Start

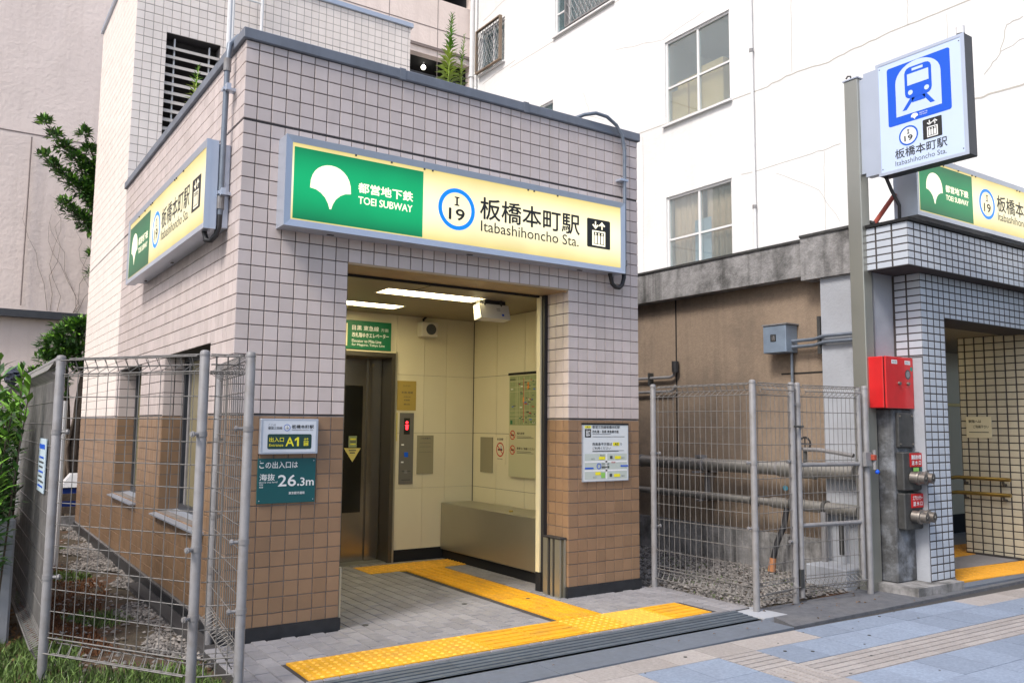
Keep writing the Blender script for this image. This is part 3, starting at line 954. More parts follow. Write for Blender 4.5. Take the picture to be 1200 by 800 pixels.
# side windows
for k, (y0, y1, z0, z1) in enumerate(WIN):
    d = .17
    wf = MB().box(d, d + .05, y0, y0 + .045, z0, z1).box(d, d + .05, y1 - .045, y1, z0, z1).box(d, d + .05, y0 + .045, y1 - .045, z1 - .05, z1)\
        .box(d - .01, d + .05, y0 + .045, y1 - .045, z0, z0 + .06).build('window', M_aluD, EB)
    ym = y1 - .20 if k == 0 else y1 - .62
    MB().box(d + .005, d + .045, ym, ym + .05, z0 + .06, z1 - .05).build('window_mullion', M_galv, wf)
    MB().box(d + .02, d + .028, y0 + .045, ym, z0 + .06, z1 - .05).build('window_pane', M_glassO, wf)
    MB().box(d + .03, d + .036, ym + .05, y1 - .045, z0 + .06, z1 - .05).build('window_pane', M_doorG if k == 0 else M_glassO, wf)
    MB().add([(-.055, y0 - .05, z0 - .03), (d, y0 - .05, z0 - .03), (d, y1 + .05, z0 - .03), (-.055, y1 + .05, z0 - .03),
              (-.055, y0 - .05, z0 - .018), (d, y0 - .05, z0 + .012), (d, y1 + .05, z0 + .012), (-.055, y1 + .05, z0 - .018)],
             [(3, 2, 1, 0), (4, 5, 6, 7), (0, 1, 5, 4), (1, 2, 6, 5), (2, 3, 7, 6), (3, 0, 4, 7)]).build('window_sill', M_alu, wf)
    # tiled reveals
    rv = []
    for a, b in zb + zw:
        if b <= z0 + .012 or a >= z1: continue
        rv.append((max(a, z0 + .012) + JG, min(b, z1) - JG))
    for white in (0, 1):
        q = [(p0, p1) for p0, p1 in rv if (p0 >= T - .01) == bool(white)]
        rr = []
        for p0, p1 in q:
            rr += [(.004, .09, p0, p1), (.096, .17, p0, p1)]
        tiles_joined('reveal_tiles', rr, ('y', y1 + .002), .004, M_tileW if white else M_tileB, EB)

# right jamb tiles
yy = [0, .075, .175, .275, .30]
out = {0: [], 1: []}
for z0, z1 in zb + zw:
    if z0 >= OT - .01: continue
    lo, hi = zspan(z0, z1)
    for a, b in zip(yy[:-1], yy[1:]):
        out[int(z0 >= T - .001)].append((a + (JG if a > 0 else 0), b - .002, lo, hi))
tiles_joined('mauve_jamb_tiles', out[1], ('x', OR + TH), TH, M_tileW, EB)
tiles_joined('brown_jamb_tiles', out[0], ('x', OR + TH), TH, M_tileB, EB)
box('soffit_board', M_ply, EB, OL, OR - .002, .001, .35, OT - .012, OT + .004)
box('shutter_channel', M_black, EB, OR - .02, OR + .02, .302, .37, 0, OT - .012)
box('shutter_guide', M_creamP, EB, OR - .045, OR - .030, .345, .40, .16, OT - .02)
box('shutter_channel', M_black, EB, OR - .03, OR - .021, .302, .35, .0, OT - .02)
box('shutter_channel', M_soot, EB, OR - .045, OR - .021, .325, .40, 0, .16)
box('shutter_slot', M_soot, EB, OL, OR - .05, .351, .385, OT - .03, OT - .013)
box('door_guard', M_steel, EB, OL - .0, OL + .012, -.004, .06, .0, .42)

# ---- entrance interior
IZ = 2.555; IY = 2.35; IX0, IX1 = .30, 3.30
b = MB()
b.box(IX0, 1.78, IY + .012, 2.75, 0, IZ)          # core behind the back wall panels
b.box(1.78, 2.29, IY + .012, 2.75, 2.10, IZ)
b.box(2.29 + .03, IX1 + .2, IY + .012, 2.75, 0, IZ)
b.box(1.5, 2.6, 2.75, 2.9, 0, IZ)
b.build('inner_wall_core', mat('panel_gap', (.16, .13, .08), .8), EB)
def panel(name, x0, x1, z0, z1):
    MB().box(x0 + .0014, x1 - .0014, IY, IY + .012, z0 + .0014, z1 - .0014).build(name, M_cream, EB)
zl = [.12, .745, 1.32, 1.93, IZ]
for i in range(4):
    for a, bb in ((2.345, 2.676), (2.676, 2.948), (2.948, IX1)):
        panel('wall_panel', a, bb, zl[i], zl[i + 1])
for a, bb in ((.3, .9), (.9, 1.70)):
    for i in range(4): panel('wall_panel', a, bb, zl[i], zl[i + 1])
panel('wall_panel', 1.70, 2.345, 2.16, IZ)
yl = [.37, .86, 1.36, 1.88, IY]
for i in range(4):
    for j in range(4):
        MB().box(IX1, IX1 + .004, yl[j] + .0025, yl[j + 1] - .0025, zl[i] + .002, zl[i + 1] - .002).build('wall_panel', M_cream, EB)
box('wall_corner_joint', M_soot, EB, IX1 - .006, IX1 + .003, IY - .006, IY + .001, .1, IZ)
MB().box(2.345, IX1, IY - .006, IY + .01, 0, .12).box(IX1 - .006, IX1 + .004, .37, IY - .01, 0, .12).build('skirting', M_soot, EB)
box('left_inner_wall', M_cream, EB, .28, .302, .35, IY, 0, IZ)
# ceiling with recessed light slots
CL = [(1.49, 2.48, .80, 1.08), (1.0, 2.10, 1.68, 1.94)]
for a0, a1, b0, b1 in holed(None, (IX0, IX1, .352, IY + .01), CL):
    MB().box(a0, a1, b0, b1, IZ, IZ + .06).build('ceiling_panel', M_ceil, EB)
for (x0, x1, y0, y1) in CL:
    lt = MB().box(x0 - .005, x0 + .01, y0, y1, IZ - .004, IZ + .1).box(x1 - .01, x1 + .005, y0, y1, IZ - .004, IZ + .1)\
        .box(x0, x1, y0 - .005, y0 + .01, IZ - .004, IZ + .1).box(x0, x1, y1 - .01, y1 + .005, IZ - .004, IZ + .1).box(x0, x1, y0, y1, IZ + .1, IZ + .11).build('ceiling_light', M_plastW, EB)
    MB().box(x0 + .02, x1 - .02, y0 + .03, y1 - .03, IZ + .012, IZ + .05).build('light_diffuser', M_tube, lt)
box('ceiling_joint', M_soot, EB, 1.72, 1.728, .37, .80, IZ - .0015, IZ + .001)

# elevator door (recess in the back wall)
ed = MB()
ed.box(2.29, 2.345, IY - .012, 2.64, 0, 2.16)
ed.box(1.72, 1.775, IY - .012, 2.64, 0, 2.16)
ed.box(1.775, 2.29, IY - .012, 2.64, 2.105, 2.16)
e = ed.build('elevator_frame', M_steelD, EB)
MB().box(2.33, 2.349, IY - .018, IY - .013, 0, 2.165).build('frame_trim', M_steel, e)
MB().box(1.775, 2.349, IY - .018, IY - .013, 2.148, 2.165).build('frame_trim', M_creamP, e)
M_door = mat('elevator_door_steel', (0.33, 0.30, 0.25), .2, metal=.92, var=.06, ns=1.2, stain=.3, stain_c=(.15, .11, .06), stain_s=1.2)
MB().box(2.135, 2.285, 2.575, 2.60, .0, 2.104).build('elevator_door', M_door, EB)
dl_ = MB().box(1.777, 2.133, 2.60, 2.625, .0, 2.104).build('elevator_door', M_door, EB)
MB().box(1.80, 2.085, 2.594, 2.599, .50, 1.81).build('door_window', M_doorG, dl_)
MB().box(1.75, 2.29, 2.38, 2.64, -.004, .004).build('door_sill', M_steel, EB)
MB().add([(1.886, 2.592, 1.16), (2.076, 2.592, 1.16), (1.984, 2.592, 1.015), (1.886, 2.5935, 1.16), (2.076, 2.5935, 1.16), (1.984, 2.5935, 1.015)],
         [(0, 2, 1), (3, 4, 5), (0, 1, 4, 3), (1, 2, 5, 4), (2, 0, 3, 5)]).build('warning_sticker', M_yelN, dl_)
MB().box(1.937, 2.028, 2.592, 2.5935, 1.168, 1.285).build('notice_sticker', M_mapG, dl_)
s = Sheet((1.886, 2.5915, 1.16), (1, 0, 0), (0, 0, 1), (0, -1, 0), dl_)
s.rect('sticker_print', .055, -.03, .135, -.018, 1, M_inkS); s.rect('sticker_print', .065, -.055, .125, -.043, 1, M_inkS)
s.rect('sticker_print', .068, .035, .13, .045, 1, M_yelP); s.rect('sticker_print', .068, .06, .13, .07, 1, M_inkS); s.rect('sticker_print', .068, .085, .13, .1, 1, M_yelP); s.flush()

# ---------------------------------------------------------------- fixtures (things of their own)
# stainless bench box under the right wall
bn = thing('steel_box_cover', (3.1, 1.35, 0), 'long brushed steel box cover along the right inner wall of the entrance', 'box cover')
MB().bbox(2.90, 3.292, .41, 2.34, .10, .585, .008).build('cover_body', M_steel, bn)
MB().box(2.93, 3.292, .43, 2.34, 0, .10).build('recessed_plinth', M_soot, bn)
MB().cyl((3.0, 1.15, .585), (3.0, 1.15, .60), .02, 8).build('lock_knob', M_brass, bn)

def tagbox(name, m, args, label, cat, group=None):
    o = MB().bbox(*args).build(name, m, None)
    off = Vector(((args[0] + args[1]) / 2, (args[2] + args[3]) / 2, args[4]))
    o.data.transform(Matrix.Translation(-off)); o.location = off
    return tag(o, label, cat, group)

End

## Your task
Copy nothing but the lines from the top of the data down to the line containing "tiles_joined('reveal_tiles', rr, ('y', y1", and leave the pictures out.

## Reply to the exercise
Keep writing the Blender script for this image. This is part 3, starting at line 954. More parts follow. Write for Blender 4.5. Take the picture to be 1200 by 800 pixels.
# side windows
for k, (y0, y1, z0, z1) in enumerate(WIN):
    d = .17
    wf = MB().box(d, d + .05, y0, y0 + .045, z0, z1).box(d, d + .05, y1 - .045, y1, z0, z1).box(d, d + .05, y0 + .045, y1 - .045, z1 - .05, z1)\
        .box(d - .01, d + .05, y0 + .045, y1 - .045, z0, z0 + .06).build('window', M_aluD, EB)
    ym = y1 - .20 if k == 0 else y1 - .62
    MB().box(d + .005, d + .045, ym, ym + .05, z0 + .06, z1 - .05).build('window_mullion', M_galv, wf)
    MB().box(d + .02, d + .028, y0 + .045, ym, z0 + .06, z1 - .05).build('window_pane', M_glassO, wf)
    MB().box(d + .03, d + .036, ym + .05, y1 - .045, z0 + .06, z1 - .05).build('window_pane', M_doorG if k == 0 else M_glassO, wf)
    MB().add([(-.055, y0 - .05, z0 - .03), (d, y0 - .05, z0 - .03), (d, y1 + .05, z0 - .03), (-.055, y1 + .05, z0 - .03),
              (-.055, y0 - .05, z0 - .018), (d, y0 - .05, z0 + .012), (d, y1 + .05, z0 + .012), (-.055, y1 + .05, z0 - .018)],
             [(3, 2, 1, 0), (4, 5, 6, 7), (0, 1, 5, 4), (1, 2, 6, 5), (2, 3, 7, 6), (3, 0, 4, 7)]).build('window_sill', M_alu, wf)
    # tiled reveals
    rv = []
    for a, b in zb + zw:
        if b <= z0 + .012 or a >= z1: continue
        rv.append((max(a, z0 + .012) + JG, min(b, z1) - JG))
    for white in (0, 1):
        q = [(p0, p1) for p0, p1 in rv if (p0 >= T - .01) == bool(white)]
        rr = []
        for p0, p1 in q:
            rr += [(.004, .09, p0, p1), (.096, .17, p0, p1)]
        tiles_joined('reveal_tiles', rr, ('y', y1 + .002), .004, M_tileW if white else M_tileB, EB)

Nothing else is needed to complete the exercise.